═══ Data listing
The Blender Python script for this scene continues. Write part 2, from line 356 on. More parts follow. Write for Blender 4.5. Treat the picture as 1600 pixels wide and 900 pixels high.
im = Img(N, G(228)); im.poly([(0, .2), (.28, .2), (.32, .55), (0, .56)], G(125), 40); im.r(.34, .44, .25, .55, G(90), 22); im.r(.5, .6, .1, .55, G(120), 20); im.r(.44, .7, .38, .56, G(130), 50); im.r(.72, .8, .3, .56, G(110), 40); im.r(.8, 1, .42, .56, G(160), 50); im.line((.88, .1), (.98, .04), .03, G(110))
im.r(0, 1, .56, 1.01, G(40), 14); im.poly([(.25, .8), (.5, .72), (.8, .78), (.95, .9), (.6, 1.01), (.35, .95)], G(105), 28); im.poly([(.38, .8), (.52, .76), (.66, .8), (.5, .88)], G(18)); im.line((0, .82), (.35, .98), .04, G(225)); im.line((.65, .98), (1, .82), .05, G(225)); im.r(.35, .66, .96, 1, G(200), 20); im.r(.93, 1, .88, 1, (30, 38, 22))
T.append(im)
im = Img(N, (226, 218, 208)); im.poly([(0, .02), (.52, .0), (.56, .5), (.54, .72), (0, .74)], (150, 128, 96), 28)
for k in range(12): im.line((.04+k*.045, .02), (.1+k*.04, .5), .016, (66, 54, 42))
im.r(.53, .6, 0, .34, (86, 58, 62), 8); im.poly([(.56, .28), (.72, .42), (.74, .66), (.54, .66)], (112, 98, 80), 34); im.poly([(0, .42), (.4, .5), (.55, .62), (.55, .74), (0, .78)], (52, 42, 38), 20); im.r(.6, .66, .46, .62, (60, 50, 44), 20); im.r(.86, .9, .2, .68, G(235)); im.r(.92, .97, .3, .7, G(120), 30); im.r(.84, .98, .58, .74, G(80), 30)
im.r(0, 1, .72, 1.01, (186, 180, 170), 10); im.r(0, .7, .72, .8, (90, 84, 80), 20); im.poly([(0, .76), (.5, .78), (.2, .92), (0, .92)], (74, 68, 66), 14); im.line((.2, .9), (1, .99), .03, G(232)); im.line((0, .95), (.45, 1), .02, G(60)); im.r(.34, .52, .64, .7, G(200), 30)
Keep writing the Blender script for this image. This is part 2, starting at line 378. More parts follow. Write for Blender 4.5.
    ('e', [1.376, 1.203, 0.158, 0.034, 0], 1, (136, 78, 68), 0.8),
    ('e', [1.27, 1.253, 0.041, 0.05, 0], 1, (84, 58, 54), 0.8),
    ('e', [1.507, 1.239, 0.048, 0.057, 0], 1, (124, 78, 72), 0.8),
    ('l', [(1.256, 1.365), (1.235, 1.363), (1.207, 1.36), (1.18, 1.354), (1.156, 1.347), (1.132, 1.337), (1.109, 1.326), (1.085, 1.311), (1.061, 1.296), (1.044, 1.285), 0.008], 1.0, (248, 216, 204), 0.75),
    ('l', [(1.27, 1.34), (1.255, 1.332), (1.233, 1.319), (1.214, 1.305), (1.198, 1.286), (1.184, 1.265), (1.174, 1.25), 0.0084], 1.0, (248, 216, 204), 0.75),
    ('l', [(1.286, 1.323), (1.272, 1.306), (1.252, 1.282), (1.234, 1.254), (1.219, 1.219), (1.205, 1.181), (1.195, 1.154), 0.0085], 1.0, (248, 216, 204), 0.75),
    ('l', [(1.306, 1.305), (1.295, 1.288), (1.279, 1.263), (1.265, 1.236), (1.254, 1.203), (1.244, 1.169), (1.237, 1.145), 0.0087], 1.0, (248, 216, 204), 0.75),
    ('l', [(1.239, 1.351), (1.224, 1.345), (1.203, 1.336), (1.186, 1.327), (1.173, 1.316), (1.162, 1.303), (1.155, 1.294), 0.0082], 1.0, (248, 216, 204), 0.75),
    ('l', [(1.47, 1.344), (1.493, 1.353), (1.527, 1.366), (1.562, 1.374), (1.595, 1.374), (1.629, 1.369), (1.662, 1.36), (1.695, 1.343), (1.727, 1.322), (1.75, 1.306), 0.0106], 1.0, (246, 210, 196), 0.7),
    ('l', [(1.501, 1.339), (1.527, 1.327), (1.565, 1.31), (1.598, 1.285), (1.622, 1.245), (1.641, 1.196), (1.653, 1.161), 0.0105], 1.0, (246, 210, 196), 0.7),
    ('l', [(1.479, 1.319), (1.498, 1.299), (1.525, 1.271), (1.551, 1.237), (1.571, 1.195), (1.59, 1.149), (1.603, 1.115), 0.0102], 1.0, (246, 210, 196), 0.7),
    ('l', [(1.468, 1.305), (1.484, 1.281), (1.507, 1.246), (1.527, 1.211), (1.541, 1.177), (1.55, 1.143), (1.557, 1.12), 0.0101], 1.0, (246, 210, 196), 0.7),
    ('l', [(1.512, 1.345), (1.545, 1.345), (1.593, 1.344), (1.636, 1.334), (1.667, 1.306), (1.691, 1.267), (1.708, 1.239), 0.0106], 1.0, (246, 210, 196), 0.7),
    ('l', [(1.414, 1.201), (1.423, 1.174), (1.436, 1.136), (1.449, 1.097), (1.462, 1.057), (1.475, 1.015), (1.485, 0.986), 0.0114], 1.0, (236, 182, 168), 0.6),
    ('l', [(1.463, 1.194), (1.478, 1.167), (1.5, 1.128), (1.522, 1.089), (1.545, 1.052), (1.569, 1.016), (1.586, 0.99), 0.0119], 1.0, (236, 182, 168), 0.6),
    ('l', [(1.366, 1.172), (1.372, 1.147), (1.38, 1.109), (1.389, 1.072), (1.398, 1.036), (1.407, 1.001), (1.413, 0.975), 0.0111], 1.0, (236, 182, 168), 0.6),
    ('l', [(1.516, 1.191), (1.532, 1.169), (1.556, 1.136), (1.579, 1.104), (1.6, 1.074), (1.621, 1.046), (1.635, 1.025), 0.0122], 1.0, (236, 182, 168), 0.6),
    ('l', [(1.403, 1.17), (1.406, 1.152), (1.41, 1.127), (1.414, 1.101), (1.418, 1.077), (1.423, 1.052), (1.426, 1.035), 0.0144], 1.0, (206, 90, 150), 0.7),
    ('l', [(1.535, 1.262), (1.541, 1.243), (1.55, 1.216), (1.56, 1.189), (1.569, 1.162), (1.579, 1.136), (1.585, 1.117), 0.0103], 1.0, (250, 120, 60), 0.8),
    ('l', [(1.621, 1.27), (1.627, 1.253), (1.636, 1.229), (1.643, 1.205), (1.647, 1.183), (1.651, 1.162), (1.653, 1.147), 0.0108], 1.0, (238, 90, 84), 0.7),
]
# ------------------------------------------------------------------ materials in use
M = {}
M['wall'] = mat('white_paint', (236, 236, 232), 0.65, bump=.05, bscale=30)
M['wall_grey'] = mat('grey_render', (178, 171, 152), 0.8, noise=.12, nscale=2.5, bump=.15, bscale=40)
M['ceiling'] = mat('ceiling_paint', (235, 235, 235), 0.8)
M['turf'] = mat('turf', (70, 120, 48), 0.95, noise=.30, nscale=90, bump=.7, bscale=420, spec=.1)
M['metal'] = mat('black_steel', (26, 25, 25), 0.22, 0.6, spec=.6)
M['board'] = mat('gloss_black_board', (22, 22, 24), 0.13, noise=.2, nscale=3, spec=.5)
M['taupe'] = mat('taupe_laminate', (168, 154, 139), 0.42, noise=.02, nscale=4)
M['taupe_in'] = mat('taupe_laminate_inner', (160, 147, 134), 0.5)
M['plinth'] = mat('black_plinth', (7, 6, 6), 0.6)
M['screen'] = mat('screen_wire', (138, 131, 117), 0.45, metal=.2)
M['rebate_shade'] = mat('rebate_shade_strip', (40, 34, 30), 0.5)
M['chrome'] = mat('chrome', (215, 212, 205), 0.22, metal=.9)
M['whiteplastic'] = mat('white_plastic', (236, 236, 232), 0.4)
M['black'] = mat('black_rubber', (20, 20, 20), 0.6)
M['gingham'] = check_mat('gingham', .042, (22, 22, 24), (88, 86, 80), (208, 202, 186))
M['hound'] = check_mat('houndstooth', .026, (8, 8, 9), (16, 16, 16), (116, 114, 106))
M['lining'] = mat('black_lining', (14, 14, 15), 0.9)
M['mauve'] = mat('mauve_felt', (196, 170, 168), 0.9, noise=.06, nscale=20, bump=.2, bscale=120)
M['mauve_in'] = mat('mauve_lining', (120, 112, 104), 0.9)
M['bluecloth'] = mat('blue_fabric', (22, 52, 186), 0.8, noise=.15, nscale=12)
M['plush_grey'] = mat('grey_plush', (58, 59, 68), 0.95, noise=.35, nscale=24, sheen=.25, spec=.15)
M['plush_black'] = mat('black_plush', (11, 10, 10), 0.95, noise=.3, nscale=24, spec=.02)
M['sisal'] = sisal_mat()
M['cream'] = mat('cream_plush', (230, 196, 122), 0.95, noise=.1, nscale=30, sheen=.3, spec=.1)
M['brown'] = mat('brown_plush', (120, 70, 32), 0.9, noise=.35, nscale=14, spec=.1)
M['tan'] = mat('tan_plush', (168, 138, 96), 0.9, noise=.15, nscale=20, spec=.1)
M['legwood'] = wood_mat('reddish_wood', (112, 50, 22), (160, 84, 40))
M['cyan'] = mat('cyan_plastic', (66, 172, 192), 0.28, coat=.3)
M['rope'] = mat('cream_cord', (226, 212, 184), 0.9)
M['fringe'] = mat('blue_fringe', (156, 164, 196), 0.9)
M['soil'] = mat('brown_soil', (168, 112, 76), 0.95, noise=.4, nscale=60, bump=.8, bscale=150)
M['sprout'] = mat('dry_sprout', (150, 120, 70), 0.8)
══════
** What to produce **
Your task is to return, exactly and on their own, the lines from the one containing "noise=.15, nscale=20, spec=.1)" through the last line of the listing.

** Response to this exercise **
M['tan'] = mat('tan_plush', (168, 138, 96), 0.9, noise=.15, nscale=20, spec=.1)
M['legwood'] = wood_mat('reddish_wood', (112, 50, 22), (160, 84, 40))
M['cyan'] = mat('cyan_plastic', (66, 172, 192), 0.28, coat=.3)
M['rope'] = mat('cream_cord', (226, 212, 184), 0.9)
M['fringe'] = mat('blue_fringe', (156, 164, 196), 0.9)
M['soil'] = mat('brown_soil', (168, 112, 76), 0.95, noise=.4, nscale=60, bump=.8, bscale=150)
M['sprout'] = mat('dry_sprout', (150, 120, 70), 0.8)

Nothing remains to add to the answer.